L’indagine di mercato
Una panoramica di ampio respiro è stata presentata durante il secondo appuntamento del Caar (Centro Agro Alimentare Riminese) nella Ricerca di mercato che ha analizzato consumi, distribuzione, produzione, innovazione e prezzi del Caar all’interno del contesto economico regionale. A districarsi tra i tanti numeri sono stati il ricercatore Silvio Crociati e Dario Caccamisi, direttore del centro studi e ricerche dell’ANDMI (Associazione dei Direttori di Mercati all’ingrosso).
“Considerando la crisi del settore, il Caar sta reagendo piuttosto bene. Due sono le ragioni fondamentali: Rimini è una città a vocazione turistica e d’estate la distribuzione cresce; inoltre qui c’è un buon 50% della produzione ortofrutticola di origine locale”, spiega Mirco Pari presidente del Caar.
La produzione locale può dirsi un’isola felice nel panorama della crisi dei consumi. Il calo vede in vetta alla classifica la lattuga, che rappresenta oltre il 50% della produzione regionale, pari a 221mila quintali che riforniscono l’intera Emilia Romagna. Tra le orticole seguono i finocchi con un buon 20%, le melanzane 16%, i sedani 15% e i peperoni 14%.
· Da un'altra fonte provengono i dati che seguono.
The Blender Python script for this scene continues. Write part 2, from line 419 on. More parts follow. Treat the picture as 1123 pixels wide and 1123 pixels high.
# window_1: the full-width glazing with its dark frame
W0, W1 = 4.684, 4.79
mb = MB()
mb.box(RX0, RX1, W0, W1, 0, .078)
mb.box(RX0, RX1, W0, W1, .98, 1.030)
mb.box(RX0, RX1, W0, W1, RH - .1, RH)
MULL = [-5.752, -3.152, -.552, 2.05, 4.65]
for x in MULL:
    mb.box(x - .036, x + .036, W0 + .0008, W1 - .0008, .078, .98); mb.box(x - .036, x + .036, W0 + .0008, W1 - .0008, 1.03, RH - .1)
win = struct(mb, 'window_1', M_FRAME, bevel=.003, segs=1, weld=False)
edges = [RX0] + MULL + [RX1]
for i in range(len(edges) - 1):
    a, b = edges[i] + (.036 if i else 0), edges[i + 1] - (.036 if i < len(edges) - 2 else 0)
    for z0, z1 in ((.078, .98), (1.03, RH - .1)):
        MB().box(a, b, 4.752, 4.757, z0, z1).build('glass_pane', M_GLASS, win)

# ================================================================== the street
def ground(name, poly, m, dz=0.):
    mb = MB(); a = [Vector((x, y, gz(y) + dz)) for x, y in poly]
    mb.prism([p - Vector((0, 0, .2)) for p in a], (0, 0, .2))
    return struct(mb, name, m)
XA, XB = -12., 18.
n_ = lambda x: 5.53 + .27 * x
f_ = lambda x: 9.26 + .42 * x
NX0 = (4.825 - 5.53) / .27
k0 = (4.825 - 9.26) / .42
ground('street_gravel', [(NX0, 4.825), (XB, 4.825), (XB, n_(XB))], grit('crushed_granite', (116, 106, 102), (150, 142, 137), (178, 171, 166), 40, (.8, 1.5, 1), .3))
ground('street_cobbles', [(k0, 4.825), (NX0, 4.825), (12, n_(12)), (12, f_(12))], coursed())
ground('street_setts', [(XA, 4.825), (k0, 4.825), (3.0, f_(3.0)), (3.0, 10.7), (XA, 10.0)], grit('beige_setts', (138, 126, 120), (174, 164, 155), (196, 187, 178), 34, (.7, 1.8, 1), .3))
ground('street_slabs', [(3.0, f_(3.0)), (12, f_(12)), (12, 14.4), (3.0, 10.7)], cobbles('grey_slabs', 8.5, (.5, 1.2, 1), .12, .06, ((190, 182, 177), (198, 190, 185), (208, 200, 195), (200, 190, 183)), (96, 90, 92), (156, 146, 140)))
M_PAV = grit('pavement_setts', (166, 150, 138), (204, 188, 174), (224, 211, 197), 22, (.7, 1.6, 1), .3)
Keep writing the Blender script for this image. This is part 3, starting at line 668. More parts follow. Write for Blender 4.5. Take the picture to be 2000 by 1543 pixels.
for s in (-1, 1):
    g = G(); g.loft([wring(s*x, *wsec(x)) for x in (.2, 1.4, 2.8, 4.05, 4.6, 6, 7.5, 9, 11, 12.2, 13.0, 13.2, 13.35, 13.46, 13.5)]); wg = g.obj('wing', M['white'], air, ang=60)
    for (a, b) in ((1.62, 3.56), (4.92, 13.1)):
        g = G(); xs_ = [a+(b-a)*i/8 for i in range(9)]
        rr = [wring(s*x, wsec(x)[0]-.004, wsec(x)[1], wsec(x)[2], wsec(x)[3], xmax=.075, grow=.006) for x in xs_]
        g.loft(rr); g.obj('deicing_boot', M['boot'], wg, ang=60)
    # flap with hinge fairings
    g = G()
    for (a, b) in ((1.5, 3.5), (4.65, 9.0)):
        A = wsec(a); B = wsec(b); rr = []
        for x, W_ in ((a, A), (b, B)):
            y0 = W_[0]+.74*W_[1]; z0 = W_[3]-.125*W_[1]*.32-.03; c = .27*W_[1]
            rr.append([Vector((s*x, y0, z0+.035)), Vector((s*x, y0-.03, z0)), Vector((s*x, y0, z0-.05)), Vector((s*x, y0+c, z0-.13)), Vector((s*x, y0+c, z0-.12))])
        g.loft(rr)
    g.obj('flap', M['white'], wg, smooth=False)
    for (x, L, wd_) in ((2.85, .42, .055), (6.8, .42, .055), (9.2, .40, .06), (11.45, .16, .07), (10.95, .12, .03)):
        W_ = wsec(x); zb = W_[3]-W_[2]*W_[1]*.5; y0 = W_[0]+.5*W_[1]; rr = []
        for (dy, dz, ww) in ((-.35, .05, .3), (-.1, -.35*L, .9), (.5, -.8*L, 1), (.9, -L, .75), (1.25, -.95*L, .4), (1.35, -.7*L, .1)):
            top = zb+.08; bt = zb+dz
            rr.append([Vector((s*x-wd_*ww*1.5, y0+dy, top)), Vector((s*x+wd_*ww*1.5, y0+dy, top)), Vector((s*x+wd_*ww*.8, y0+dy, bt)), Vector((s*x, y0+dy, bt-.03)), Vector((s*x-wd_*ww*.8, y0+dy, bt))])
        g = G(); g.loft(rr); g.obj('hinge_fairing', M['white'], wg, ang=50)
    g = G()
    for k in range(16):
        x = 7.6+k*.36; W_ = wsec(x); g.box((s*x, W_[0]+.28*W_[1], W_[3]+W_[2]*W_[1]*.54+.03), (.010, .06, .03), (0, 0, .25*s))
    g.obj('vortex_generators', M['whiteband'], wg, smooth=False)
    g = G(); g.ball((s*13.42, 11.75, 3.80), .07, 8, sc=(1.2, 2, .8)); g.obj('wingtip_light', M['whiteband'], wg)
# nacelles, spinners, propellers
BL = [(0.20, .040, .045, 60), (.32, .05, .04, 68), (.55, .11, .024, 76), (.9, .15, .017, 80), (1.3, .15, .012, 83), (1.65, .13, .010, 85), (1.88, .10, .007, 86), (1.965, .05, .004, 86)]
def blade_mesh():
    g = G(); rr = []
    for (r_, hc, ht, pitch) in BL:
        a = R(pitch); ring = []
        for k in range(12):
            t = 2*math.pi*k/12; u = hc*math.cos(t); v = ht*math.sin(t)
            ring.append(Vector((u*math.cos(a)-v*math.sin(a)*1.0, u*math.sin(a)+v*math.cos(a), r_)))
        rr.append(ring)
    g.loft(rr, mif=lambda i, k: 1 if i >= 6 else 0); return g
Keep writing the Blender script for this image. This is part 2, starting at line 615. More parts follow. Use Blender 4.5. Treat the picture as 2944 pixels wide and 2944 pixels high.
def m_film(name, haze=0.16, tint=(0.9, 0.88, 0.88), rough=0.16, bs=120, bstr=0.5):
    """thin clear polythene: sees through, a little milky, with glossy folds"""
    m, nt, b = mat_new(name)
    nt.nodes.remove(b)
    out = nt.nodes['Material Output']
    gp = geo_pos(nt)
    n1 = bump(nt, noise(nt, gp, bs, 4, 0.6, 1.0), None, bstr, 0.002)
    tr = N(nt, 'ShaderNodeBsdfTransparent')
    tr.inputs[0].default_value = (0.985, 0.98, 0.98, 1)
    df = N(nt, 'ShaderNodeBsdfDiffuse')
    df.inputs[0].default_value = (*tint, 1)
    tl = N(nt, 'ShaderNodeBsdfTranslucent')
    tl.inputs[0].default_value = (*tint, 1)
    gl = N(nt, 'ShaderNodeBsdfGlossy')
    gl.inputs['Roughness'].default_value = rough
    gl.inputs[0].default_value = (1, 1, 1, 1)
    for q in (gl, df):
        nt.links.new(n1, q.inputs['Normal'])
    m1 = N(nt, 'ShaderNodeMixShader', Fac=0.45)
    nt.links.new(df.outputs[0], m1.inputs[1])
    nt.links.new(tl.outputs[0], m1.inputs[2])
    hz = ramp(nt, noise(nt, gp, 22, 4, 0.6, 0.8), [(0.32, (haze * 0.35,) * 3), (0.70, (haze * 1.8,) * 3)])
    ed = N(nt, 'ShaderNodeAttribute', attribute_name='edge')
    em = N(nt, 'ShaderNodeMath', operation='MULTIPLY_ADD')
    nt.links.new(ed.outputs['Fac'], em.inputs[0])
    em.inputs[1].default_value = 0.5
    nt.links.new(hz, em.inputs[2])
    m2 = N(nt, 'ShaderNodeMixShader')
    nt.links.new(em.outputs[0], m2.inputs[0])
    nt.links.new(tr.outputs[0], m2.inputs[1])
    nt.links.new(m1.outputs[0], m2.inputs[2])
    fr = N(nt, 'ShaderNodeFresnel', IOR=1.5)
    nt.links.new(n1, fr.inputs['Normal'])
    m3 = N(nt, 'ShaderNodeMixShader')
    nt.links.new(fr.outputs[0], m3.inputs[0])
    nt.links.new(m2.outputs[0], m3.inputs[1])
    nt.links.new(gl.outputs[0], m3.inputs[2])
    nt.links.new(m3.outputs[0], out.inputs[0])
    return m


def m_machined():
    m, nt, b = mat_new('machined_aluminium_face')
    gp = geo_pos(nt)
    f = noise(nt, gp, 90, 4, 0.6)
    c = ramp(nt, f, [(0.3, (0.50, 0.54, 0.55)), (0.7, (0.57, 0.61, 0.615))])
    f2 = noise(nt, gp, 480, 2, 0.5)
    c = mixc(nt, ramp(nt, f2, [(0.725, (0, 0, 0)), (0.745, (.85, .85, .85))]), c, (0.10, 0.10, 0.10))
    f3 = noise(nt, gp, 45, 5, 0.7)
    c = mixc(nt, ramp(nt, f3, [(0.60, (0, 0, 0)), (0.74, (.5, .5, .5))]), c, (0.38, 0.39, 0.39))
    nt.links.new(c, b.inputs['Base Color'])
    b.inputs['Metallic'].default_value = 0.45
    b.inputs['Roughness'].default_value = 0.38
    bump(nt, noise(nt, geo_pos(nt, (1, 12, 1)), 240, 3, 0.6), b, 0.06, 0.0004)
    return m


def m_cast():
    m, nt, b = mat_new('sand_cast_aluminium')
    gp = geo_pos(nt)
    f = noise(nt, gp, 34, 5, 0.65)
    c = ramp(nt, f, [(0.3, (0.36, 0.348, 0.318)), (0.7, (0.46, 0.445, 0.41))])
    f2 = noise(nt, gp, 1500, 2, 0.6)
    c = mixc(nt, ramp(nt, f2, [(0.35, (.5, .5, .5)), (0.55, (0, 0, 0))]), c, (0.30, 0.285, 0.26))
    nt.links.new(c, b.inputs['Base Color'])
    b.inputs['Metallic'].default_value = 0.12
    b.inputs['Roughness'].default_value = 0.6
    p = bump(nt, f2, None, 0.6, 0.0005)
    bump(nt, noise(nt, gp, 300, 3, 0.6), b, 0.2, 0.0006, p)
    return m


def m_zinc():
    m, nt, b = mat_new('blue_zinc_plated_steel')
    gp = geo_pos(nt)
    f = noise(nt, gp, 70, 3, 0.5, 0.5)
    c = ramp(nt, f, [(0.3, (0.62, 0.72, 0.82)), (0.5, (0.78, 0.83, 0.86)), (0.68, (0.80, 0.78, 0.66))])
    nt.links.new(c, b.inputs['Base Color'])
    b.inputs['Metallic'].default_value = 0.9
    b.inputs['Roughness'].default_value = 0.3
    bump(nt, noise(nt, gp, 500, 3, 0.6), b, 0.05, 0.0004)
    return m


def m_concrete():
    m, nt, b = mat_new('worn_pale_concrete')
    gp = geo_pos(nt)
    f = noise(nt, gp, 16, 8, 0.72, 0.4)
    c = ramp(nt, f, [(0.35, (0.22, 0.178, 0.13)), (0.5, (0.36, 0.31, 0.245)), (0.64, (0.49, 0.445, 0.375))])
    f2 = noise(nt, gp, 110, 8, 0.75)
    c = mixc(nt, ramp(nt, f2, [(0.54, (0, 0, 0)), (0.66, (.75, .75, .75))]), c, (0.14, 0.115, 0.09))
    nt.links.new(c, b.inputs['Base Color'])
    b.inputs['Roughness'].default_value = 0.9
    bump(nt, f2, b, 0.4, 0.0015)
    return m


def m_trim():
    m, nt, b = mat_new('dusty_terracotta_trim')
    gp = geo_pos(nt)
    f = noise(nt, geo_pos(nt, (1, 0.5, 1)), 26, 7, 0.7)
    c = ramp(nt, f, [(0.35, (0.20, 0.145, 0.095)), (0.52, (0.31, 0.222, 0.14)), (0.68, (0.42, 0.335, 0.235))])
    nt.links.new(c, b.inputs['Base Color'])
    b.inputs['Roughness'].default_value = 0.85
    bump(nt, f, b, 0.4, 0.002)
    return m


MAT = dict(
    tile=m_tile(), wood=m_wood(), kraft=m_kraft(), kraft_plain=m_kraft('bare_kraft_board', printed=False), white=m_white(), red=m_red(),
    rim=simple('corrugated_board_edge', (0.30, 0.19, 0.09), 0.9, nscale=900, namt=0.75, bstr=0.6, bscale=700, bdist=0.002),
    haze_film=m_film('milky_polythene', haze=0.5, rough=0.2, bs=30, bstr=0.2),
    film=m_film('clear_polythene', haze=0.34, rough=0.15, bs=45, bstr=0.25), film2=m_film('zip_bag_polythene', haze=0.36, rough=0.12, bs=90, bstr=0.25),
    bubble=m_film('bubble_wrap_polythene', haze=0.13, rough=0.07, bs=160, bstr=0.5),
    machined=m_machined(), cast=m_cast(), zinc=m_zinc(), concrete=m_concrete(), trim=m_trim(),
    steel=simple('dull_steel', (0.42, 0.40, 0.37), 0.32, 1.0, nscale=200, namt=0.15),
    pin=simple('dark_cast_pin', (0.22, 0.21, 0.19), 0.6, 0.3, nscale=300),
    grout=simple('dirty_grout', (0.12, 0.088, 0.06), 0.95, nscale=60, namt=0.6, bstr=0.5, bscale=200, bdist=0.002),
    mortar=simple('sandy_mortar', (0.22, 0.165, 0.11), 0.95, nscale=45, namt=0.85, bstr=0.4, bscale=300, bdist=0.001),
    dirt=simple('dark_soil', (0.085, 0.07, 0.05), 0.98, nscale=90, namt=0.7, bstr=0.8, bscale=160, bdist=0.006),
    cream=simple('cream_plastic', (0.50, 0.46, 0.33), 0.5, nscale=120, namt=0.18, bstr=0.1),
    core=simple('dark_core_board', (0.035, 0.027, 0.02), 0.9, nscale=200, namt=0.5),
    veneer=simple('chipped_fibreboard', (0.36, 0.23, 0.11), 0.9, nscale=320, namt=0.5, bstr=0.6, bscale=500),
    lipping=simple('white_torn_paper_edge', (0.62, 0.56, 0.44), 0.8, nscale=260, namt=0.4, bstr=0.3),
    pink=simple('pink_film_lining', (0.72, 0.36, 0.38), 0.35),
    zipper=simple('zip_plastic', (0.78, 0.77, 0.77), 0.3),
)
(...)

“Una produzione non solo fatta di numeri ma di qualità, visto l’alto numero di piccoli produttori è in grado di garantire il riciclo della merce, la freschezza ecc… ”, sottolinea Valter Vannucci direttore del Caar. Infatti i prodotti che giungono giornalmente sono per l’80% di origine italiana e solo il 20% proviene dall’estero, basta tenere conto della frutta come banane, ananas ecc… .
In estate, il 35% della produzione locale sfiora il 55%. Un dato che non desta clamori visti i 15 milioni di presenze turistiche e le 2577 strutture ricettive che da giugno a settembre si mettono in moto per l’intera estate.
La forza della capillarità
“La peculiarità della nostra distribuzione ortofrutticola è la capillarità intesa come efficienza nell’offrire servizi, e quindi copertura in tutte le aree della provincia”. Nonostante la grande distribuzione eroda ogni anno l’1,5% del mercato a livello nazionale, Rimini resiste con i rivenditori al dettaglio e gli ambulanti. Quest’ultimi, in particolare, i frequentatori più assidui del Caar: gli stessi mangiano la fetta più grande con il 62,5%, “connotano quella che è la realtà riminese e di conseguenza confermano la fiducia dei consumatori nei confronti del dettaglio tradizionale”, puntualizza Valter Vannucci. Segue l’ingrosso con il 28,5% e l’Horeca con il 7%. “La grande distribuzione è una realtà importante che spesso però entra in conflitto con il mercato al dettaglio” ricorda Mirco Pari. Ma pare che ai riminesi poco importi visto che la ricerca condotta evidenzia come il consumatore locale sia fortemente fidelizzato alle produzioni del territorio; mentre il dettaglio riesce ad affermarsi per qualità, freschezza e vendita assistita.
Qui, conta la fedeltà
Ma da dove vengono i clienti più affezionati al Caar? Non stupisce una massiccia presenza di lavoratori del riminese (oltre il 66%) mentre un buon 17% arriva dalla vicina Pesaro. Il restante ha origini cesenati o ravennati.
Negli oltre 500 mercati annuali del Caar (solitamente mattino e pomeriggio) la frequenza d’acquisto raggiunge il 50%. Molti venditori vanno dunque tutti i giorni al Caar. Gli acquirenti sono “di piccola taglia” e quindi hanno poca capacità di stoccaggio, di spazio ma nella loro assiduità sono garanzia di freschezza.
“Un’annata mediocre”
Paola Pula della Confederazione Italiana Agricoltori di Rimini, non ha dubbi: “È stata un’annata mediocre”. Nonostante i dati incoraggianti del Caar la situazione degli agricoltori della provincia “non è delle peggiori ma solo perché c’è chi sta peggio di noi”, incalza la Pula.
A decretare un quadro non proprio felice sono i prezzi dei prodotti, fin troppo modesti, contro costi che aumentano un giorno dopo l’altro. “È sempre bene ricordare che anche tra gli agricoltori ci sono settori che annaspano più di altri come chi produce uva da vino o chi produce cereali”.
Ma se la contrazione del mercato ortofrutticolo non ha lasciato respiro, è anche vero che il 2010 è stato un anno di ripresa rispetto al 2009 “che sotto ogni punto di vista è da annoverare tra le annate più nere”.